**Supplied information**
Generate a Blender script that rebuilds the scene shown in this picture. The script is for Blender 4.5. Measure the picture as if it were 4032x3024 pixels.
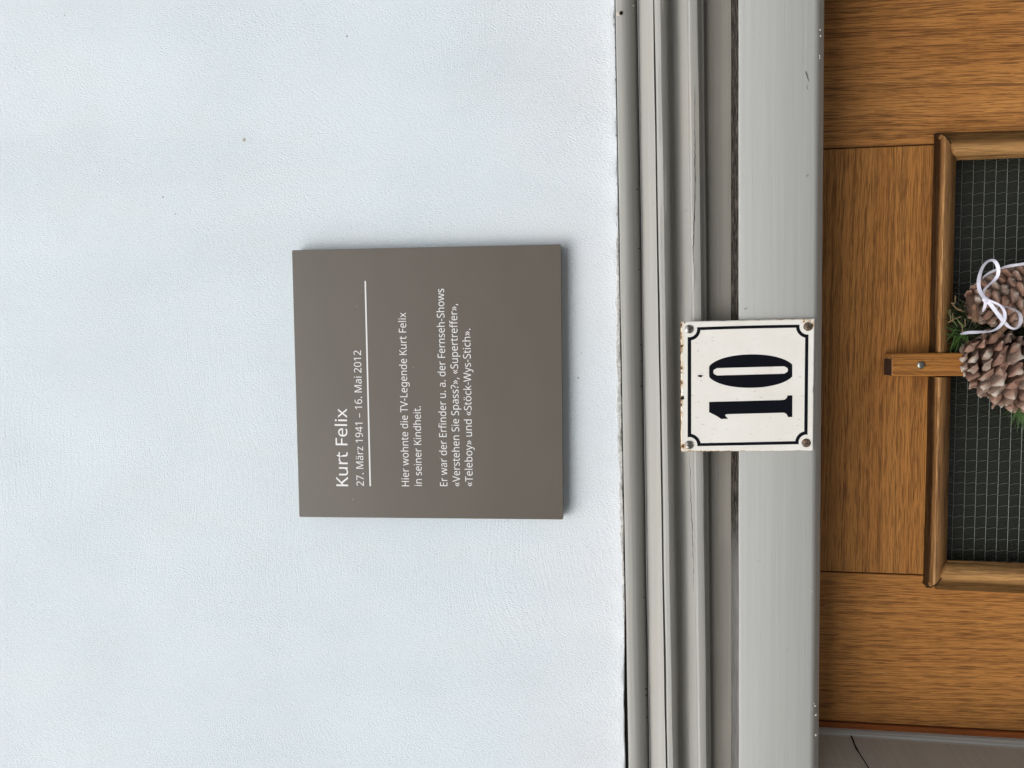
import bpy, bmesh, math, random
import numpy as np
from mathutils import Vector, Matrix, noise
random.seed(7)
for o in list(bpy.data.objects): bpy.data.objects.remove(o)
scn = bpy.context.scene
COL = scn.collection

# ---------------------------------------------------------------- camera
# photograph measured in pixels 4032 x 3024; held sideways: picture left = up, picture top = right
F = 3050.0; D = 0.765
def nrm(v): v = np.array(v, float); return v/np.linalg.norm(v)
up_c = nrm((-100, -29000, 3050)); right_c = nrm((42000, -465, -3050))
right_c = nrm(right_c - up_c*np.dot(right_c, up_c)); n_c = np.cross(up_c, right_c)
def cam2w(c): c = np.array(c, float); return np.array((c@right_c, c@n_c, c@up_c))
CAM = np.array((0, -D, 0.0))
def P(px, py, y=0.0):
    """point on the vertical plane Y=y seen at photograph pixel (px, py)"""
    w = cam2w((1512-py, px-2016, F)); return Vector(CAM + w*((y+D)/w[1]))
cd = bpy.data.cameras.new('camera'); cam = bpy.data.objects.new('camera', cd); COL.objects.link(cam)
rw, uw, bw = cam2w((0,1,0)), cam2w((1,0,0)), -cam2w((0,0,1))
m = Matrix.Identity(4)
for i in range(3): m[i][0] = rw[i]; m[i][1] = uw[i]; m[i][2] = bw[i]; m[i][3] = CAM[i]
cam.matrix_world = m
cd.sensor_fit = 'HORIZONTAL'; cd.sensor_width = 36; cd.lens = F/4032*36
cd.clip_start = 0.02; cd.clip_end = 300
scn.camera = cam

# ---------------------------------------------------------------- light: bright overcast sky, from upper left
SUN = Vector((-0.50, -0.95, 1.10)).normalized()
world = bpy.data.worlds.new('World'); scn.world = world; world.use_nodes = True
wn, wl = world.node_tree.nodes, world.node_tree.links
bg = wn['Background']; sky = wn.new('ShaderNodeTexSky'); sky.sky_type = 'NISHITA'; sky.sun_disc = False
sky.sun_elevation = math.asin(SUN.z); sky.sun_rotation = math.atan2(SUN.x, SUN.y)
sky.dust_density = 4.0; sky.air_density = 1.2
hs = wn.new('ShaderNodeHueSaturation'); hs.inputs['Saturation'].default_value = 0.30
wl.new(sky.outputs[0], hs.inputs['Color']); wl.new(hs.outputs[0], bg.inputs['Color'])
bg.inputs['Strength'].default_value = 0.12
sd = bpy.data.lights.new('sun', 'SUN'); sd.energy = 1.05; sd.angle = math.radians(85); sd.color = (1.0, 0.975, 0.94)
so = bpy.data.objects.new('sun', sd); COL.objects.link(so); so.location = SUN*5
so.rotation_euler = SUN.to_track_quat('Z', 'Y').to_euler()
scn.view_settings.view_transform = 'Standard'; scn.view_settings.look = 'None'
scn.view_settings.exposure = 0.64; scn.view_settings.gamma = 1.0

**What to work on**
Print the complete listing exactly, apart from any pictures.

**Reply to the exercise**
Generate a Blender script that rebuilds the scene shown in this picture. The script is for Blender 4.5. Measure the picture as if it were 4032x3024 pixels.
import bpy, bmesh, math, random
import numpy as np
from mathutils import Vector, Matrix, noise
random.seed(7)
for o in list(bpy.data.objects): bpy.data.objects.remove(o)
scn = bpy.context.scene
COL = scn.collection

# ---------------------------------------------------------------- camera
# photograph measured in pixels 4032 x 3024; held sideways: picture left = up, picture top = right
F = 3050.0; D = 0.765
def nrm(v): v = np.array(v, float); return v/np.linalg.norm(v)
up_c = nrm((-100, -29000, 3050)); right_c = nrm((42000, -465, -3050))
right_c = nrm(right_c - up_c*np.dot(right_c, up_c)); n_c = np.cross(up_c, right_c)
def cam2w(c): c = np.array(c, float); return np.array((c@right_c, c@n_c, c@up_c))
CAM = np.array((0, -D, 0.0))
def P(px, py, y=0.0):
    """point on the vertical plane Y=y seen at photograph pixel (px, py)"""
    w = cam2w((1512-py, px-2016, F)); return Vector(CAM + w*((y+D)/w[1]))
cd = bpy.data.cameras.new('camera'); cam = bpy.data.objects.new('camera', cd); COL.objects.link(cam)
rw, uw, bw = cam2w((0,1,0)), cam2w((1,0,0)), -cam2w((0,0,1))
m = Matrix.Identity(4)
for i in range(3): m[i][0] = rw[i]; m[i][1] = uw[i]; m[i][2] = bw[i]; m[i][3] = CAM[i]
cam.matrix_world = m
cd.sensor_fit = 'HORIZONTAL'; cd.sensor_width = 36; cd.lens = F/4032*36
cd.clip_start = 0.02; cd.clip_end = 300
scn.camera = cam

# ---------------------------------------------------------------- light: bright overcast sky, from upper left
SUN = Vector((-0.50, -0.95, 1.10)).normalized()
world = bpy.data.worlds.new('World'); scn.world = world; world.use_nodes = True
wn, wl = world.node_tree.nodes, world.node_tree.links
bg = wn['Background']; sky = wn.new('ShaderNodeTexSky'); sky.sky_type = 'NISHITA'; sky.sun_disc = False
sky.sun_elevation = math.asin(SUN.z); sky.sun_rotation = math.atan2(SUN.x, SUN.y)
sky.dust_density = 4.0; sky.air_density = 1.2
hs = wn.new('ShaderNodeHueSaturation'); hs.inputs['Saturation'].default_value = 0.30
wl.new(sky.outputs[0], hs.inputs['Color']); wl.new(hs.outputs[0], bg.inputs['Color'])
bg.inputs['Strength'].default_value = 0.12
sd = bpy.data.lights.new('sun', 'SUN'); sd.energy = 1.05; sd.angle = math.radians(85); sd.color = (1.0, 0.975, 0.94)
so = bpy.data.objects.new('sun', sd); COL.objects.link(so); so.location = SUN*5
so.rotation_euler = SUN.to_track_quat('Z', 'Y').to_euler()
scn.view_settings.view_transform = 'Standard'; scn.view_settings.look = 'None'
scn.view_settings.exposure = 0.64; scn.view_settings.gamma = 1.0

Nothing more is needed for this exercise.